The look of neighborhood yards has changed radically these last years. Landscape designs that feature highly-manicured, constantly trimmed, raked, and groomed lawns and planting beds are disappearing, by necessity. Traditional formal plantings (visualize rose beds inside boxwood hedges) are being replaced by drought and heat-tolerant California native and pollinator-friendly plants and trees better suited to our Central Valley climate and better able to survive extreme heat spikes as well as the high winds and heavy rainfall that come with atmospheric river 'bombs.'
Mulches are always recommended as covers for bare soil in the landscape for water conservation, soil temperature moderation and weed prevention, but the thinking on mulches is changing. Wood chip, straw and cedar shaving mulches are expensive and they release minor amounts of nutrients into the soil as they decompose. Leaf mulches from your own well-established trees or your neighbors' trees contain 50 to 80 percent of the nutrients the tree extracts from the air in a season.

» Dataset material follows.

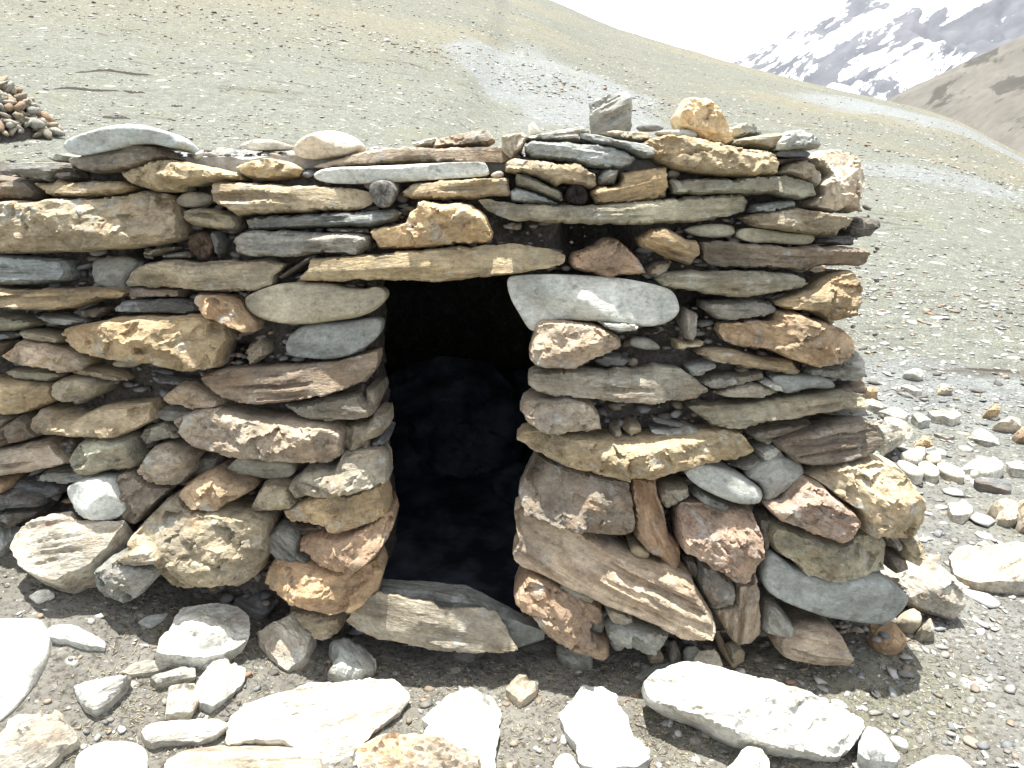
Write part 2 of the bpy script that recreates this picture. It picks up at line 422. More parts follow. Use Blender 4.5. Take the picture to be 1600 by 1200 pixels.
hz = bpy.data.materials.new('thin haze'); hz.use_nodes = True
hz.node_tree.nodes.clear()
ho = hz.node_tree.nodes.new('ShaderNodeOutputMaterial'); hv = hz.node_tree.nodes.new('ShaderNodeVolumePrincipled')
hv.inputs['Color'].default_value = (0.86, 0.92, 1.0, 1); hv.inputs['Density'].default_value = 0.00007; hv.inputs['Anisotropy'].default_value = 0.2
hz.node_tree.links.new(hv.outputs['Volume'], ho.inputs['Volume'])
hx = [(x_, y_, z_) for z_ in (-420, 900) for x_, y_ in ((-4600, -400), (4600, -400), (4600, 5300), (-4600, 5300))]
link('haze', mesh_np('haze', hx, [(3, 2, 1, 0), (4, 5, 6, 7), (0, 1, 5, 4), (1, 2, 6, 5), (2, 3, 7, 6), (3, 0, 4, 7)], smooth=False), hz, kind='stuff')

# ------------------------------------------------------------------ stones from outlines
TILE = dict(A=(0, 180, 4), B=(400, 180, 4), C=(800, 130, 4), D=(1100, 180, 4), E=(0, 420, 4), F=(300, 420, 4), G=(750, 420, 4), H=(1050, 420, 4),
            I=(0, 680, 4), J=(300, 680, 4), K=(750, 700, 4), L=(1100, 700, 4), M=(0, 900, 4), N=(400, 900, 4), O=(800, 900, 4), P=(1200, 900, 4),
            Q=(1300, 560, 16/3), S=(1360, 740, 20/3), Z=(0, 0, 1))
def pts(tile, s):
    ox, oy, k = TILE[tile]
    v = np.array([[float(a) for a in p.split(',')] for p in s.split()])
    return v / k + np.array([ox, oy])

BETA = math.atan(0.20/1.45)
WN = np.array([0, -math.cos(BETA), math.sin(BETA)])
WV = np.array([0, math.sin(BETA), math.cos(BETA)])
WP = np.array([0, 2.20, 1.45])

def chaikin(p, k, q=0.25):
    for _ in range(k):
        nx = np.roll(p, -1, 0)
        p = np.stack([p*(1-q)+nx*q, p*q+nx*(1-q)], 1).reshape(-1, 2)
    return p

def resample(p, s):
    nx = np.roll(p, -1, 0); L = np.hypot(*(nx-p).T)
    out = []
    for a, b_, ln in zip(p, nx, L):
        k = max(1, int(round(ln/s)))
        for t in range(k): out.append(a+(b_-a)*t/k)
    return np.array(out)

def seg_dist(P, poly):
    a = poly; b_ = np.roll(poly, -1, 0); ab = b_-a
    d2 = np.full(len(P), 1e9)
    for k in range(len(a)):
        ap = P-a[k]
        t = np.clip((ap@ab[k])/(ab[k]@ab[k]+1e-12), 0, 1)
        e = ap-t[:, None]*ab[k]
        d2 = np.minimum(d2, (e*e).sum(1))
    return np.sqrt(d2)

def inside(P, poly):
    a = poly; b_ = np.roll(poly, -1, 0); c = np.zeros(len(P), bool)
    for (x0, y0), (x1, y1) in zip(a, b_):
        if y0 == y1: continue
        m = ((y0 > P[:, 1]) != (y1 > P[:, 1])) & (P[:, 0] < (x1-x0)*(P[:, 1]-y0)/(y1-y0)+x0)
        c ^= m
    return c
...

The rapid composting method is one easy way to create leaf compost, but leaves that have not yet been composted can also be used as mulches. Leaves that fall from some deciduous large landscape trees (Japanese maples, liquid ambars, Chinese pistache) can actually be left intact to use as mulch underneath the trees. Lighter-weight leaves will break down fairly quickly during the fall and winter months.
Rake or spread the leaves to maintain an even depth of about two inches. Thicker layers of whole leaves can block water and oxygen as the leaves break down and become compacted. You can add more leaves as the leaf layer breaks down.
Leaves from evergreen broadleaf trees like Southern magnolia and California bay take longer to break down and should be shredded before being used as mulches. A three- to six-inch layer of shredded leaves is optimum underneath the trees' canopies.
Use a mulching mower to shred the leaves or a shredder. Shredders are now smaller, lighter and less expensive. The one-time cost of a shredder or mulching mower will soon recoup the repeated expense of buying mulches every planting season.
Shredded leaves can be used as a one-inch deep mulch layer on lawns. Spread the leaves thinly so that the grass blades show through. Add a two- to three-inch layer of shredded leaf mulch to cover your planting beds in winter, keeping the mulch a good four inches away from stems and trunks to prevent rot.
By spring the leaf mulch will have turned to nutrient-rich leaf mold that can be dug in as a soil amendment. Uncomposted leaf mulch will be host to many insects, insect eggs and pupae including butterflies, moths, spiders, ants and beetle species. Remember to leave some areas of bare unmulched soil in your garden to provide habitats for ground-nesting bees.
Leaves from trees that have had fungal problems (anthracnose, fireblight) or pest insect infestations (whiteflies, scale, aphids) should not be used as mulch. The wintertime decomposition process will not create enough heat to destroy fungal spores or pest insects and their eggs.